Najbliższe dni nie będą sprzyjać wzrostom ani kursu euro ani złotego

forex giełda

Ostatnie dni na rynku walutowym przyniosły konsolidację EUR/USD w przedziale pomiędzy 1,131-1,144 co pozwoliło EUR/PLN utrzymywać rejony około 4,273-4,29 pomimo gwałtownie zmieniających się nastrojów graczy rynkowych. Technicznie oznacza to, że złoty nadal pozostaje w ramach długoterminowej konsolidacji. Oczekujemy, że najbliższe tygodnie przyniosą wybicie EURPLN w górę w kierunku 4,33 na koniec roku, za czym stać będą przed wszystkim czynniki globalne.

W piątek w centrum uwagi rynków pozostawały rządowe dane z amerykańskiego rynku pracy. Przyrost w listopadzie 155 tys. nowych miejsc pracy w sektorach poza rolnictwem choć pozostaje solidny, to jednak wykazuje spowolnienie wobec październikowego odczytu (podobnie jak publikowany wcześniej ADP). Dane powinny wystarczyć, aby przekonać Fed do podniesienia stóp procentowych jeszcze w tym miesiącu (19 XII). Rynek staje się jednak coraz bardziej ostrożny w kwestii tempa normalizacji amerykańskiej polityki monetarnej w 2019 roku. W ostatniej projekcji Fed sygnalizował, że w przyszłym roku planuje trzy podwyżki. Rynek widzi szanse na co najwyżej ćwiartkę i zaczyna wskazywać na możliwe zakończenie bądź wstrzymanie cyklu podwyżek stóp procentowych w USA. Jeśli Fed rzeczywiście zszedłby z obranej dwa lata temu ścieżki, pokazując to w grudniowej projekcji, wówczas dolar mógłby znaleźć się pod presją, przynajmniej z monetarnego punktu widzenia. Fundamentalnie nadal nie pozostanie raczej zagrożony ze strony wspólnej waluty, której dodatkowo ciążyć może oczekiwany, przedłużający się konflikt handlowy pomiędzy USA a Chinami.
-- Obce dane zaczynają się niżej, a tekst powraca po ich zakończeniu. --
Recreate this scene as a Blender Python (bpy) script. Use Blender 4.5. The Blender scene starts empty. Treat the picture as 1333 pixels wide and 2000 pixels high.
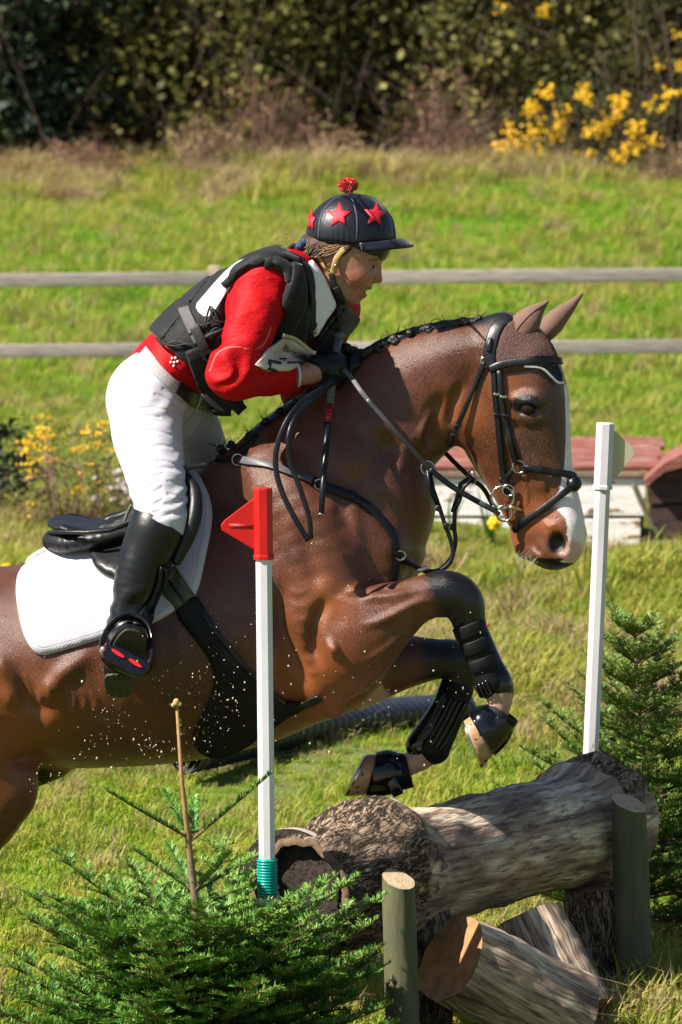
import bpy, bmesh, math, random
import numpy as np
from mathutils import Vector, Matrix, Quaternion
from mathutils.bvhtree import BVHTree
random.seed(7); rng = np.random.default_rng(7)
scene = bpy.context.scene
C = scene.collection
# ---------------------------------------------------------------- camera, sky, sun, exposure
F_PX, CAM_D, CAM_Z, HORIZON = 8880.0, 12.0, 2.42, 160.0
cam_d = bpy.data.cameras.new('camera'); cam = bpy.data.objects.new('camera', cam_d); C.objects.link(cam)
cam.location = (0, -CAM_D, CAM_Z); cam.rotation_euler = (math.pi/2, 0, 0)
cam_d.sensor_fit = 'VERTICAL'; cam_d.sensor_height = 24.0; cam_d.lens = F_PX*24.0/2000.0
cam_d.shift_y = -(1000.0-HORIZON)/2000.0
cam_d.clip_start = 0.1; cam_d.clip_end = 600.0
cam_d.dof.use_dof = True; cam_d.dof.focus_distance = 11.45; cam_d.dof.aperture_fstop = 5.6
scene.camera = cam
SUN = Vector((-0.64, -0.29, 0.70)).normalized()
world = bpy.data.worlds.new('World'); scene.world = world; world.use_nodes = True
wn = world.node_tree.nodes; wl = world.node_tree.links
sky = wn.new('ShaderNodeTexSky'); sky.sky_type = 'NISHITA'; sky.sun_disc = False
sky.sun_elevation = math.asin(SUN.z); sky.sun_rotation = math.atan2(SUN.x, SUN.y)
sky.air_density = 1.0; sky.dust_density = 0.6; sky.ozone_density = 1.2
wn['Background'].inputs['Strength'].default_value = 0.05
wl.new(sky.outputs[0], wn['Background'].inputs['Color'])
sun_d = bpy.data.lights.new('sun', 'SUN'); sun_d.energy = 5.0; sun_d.angle = math.radians(0.53); sun_d.color = (1.0, 0.93, 0.82)
sun = bpy.data.objects.new('sun', sun_d); C.objects.link(sun); sun.rotation_euler = SUN.to_track_quat('Z', 'Y').to_euler()
sun.location = SUN*40
scene.view_settings.view_transform = 'Standard'; scene.view_settings.look = 'None'
scene.view_settings.exposure = 1.1; scene.view_settings.gamma = 1.0
scene.render.engine = 'CYCLES'
scene.cycles.use_denoising = True; scene.cycles.max_bounces = 6; scene.cycles.transparent_max_bounces = 6
scene.cycles.sample_clamp_indirect = 6.0

# ---------------------------------------------------------------- helpers: places
def P(x, y, Y=0.0):
    "a point of the place, from where it shows in the photograph and its distance Y beyond the jump"
    d = CAM_D+Y
    return Vector(((x-666.5)/F_PX*d, Y, CAM_Z-(y-HORIZON)/F_PX*d))
def to_px(p):
    p = np.asarray(p, float); d = p[..., 1]+CAM_D
    return p[..., 0]/d*F_PX+666.5, HORIZON+(CAM_Z-p[..., 2])/d*F_PX
H0 = -0.30                      # the horse's middle plane
PXM = F_PX/(CAM_D+H0)
def HP(x, y, dy=0.0): return P(x, y, H0+dy)

# ---------------------------------------------------------------- helpers: objects
def link(o, parent=None):
    C.objects.link(o)
    if parent is not None: o.parent = parent; o.matrix_parent_inverse = Matrix.Identity(4)
    return o
def tag(o, label=None, cat=None, group=None, kind=None):
    if label: o['label'] = label
    if cat: o['category'] = cat
    if group: o['group'] = group
    if kind: o['kind'] = kind
    return o
def empty(name, loc=(0, 0, 0), label=None, cat=None, group=None):
    o = bpy.data.objects.new(name, None); o.location = loc; o.empty_display_size = .05
    link(o); tag(o, label, cat, group); bpy.context.view_layer.update
    return o
def mesh_np(name, V, Fc, mat=None, parent=None, smooth=True, attrs=None, local=True):
    """V (n,3) world; Fc (m,3|4) int array or list of lists. Parts are stored relative to their parent's place."""
    V = np.asarray(V, np.float32)
    if parent is not None and local:
        off = Vector((0, 0, 0)); q = parent
        while q is not None: off = off+q.location; q = q.parent
        V = V-np.array(off, np.float32)
    me = bpy.data.meshes.new(name)
    if isinstance(Fc, np.ndarray):
        k = Fc.shape[1]; n = Fc.shape[0]
        me.vertices.add(len(V)); me.vertices.foreach_set('co', V.ravel())
        me.loops.add(n*k); me.loops.foreach_set('vertex_index', Fc.astype(np.int32).ravel())
        me.polygons.add(n); me.polygons.foreach_set('loop_start', np.arange(0, n*k, k, dtype=np.int32))
        me.update(calc_edges=True)
    else:
        me.from_pydata([tuple(map(float, v)) for v in V], [], Fc); me.update()
    if smooth: me.polygons.foreach_set('use_smooth', np.ones(len(me.polygons), bool))
    if attrs:
        for a, arr in attrs.items():
            if np.ndim(arr) == 2:
                at = me.attributes.new(a, 'FLOAT_COLOR', 'POINT'); at.data.foreach_set('color', np.asarray(arr, np.float32).ravel())
            else:
                at = me.attributes.new(a, 'FLOAT', 'POINT'); at.data.foreach_set('value', np.asarray(arr, np.float32))
    if mat is not None: me.materials.append(mat)
    o = bpy.data.objects.new(name, me); link(o, parent)
    return o
def obj_bm(name, bm, mat=None, parent=None, smooth=False):
    V = np.array([v.co[:] for v in bm.verts]) if len(bm.verts) else np.zeros((0, 3))
    bm.verts.index_update()
    Fc = [[v.index for v in f.verts] for f in bm.faces]; bm.free()
    return mesh_np(name, V, Fc, mat, parent, smooth)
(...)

Zaraz po G20 inwestorów ogarnął optymizm. Rozmowy D.Trumpa z Xi Jinpingiem rozbudziły nadzieje na szybkie zamknięcie tematu. Dobre myśli szybko jednak uleciały, a na rynki powróciła kwesta możliwego wręcz nasilenia konfliktu po tym jak na wniosek USA, w Kanadzie aresztowana została dyrektor finansowa Huawei (wg doniesień oskarżona o łamanie sankcji nałożonych przez USA na Iran). W ocenie inwestorów może to być element „twardej gry” USA, wskazujący, że do końca konfliktu jest jeszcze daleko.

Ponadto, pomimo lekko odbiegających od prognoz danych amerykańskich wydaje się bowiem, że Fed dalej może pozostawać jastrzębi, kontrastując z polityką EBC, który zaczyna „szukać” sposobów załagodzenia skutków planowanego na koniec 2018 roku zakończenia QE. Nieoficjalnie mówi się o uczynieniu TLTRO stałym instrumentem ze zmienną stopą procentową, czy podniesieniu jedynie ujemnej obecnie stawki depozytowej, co de facto oznaczałoby utrzymywanie nadał łagodnej polityki monetarnej w strefie euro.

W najbliższych dniach w centrum uwagi znajdzie się posiedzenie EBC (poza zapowiedzią zakończenia QE pozostanie zapewne gołębie) oraz głosownie umowy brexitowej w parlamencie UK (pierwsze głosowanie raczej nie będzie po myśli premier T.May). W poniedziałek poznamy indeks Sentix dot. EZ, a oczekiwane pogorszenie nastrojów może ciążyć dzisiaj wspólnej walucie. Najbliższe dni nie powinny więc sprzyjać wzrostom notowań ani euro ani złotego.

Wykres dnia: Bieżące dane makro wystarczają, aby przekonać Fed do podniesienia stóp procentowych w grudniu. Rynek staje się jednak coraz bardziej ostrożny w kwestii tempa normalizacji amerykańskiej polityki monetarnej w 2019 roku.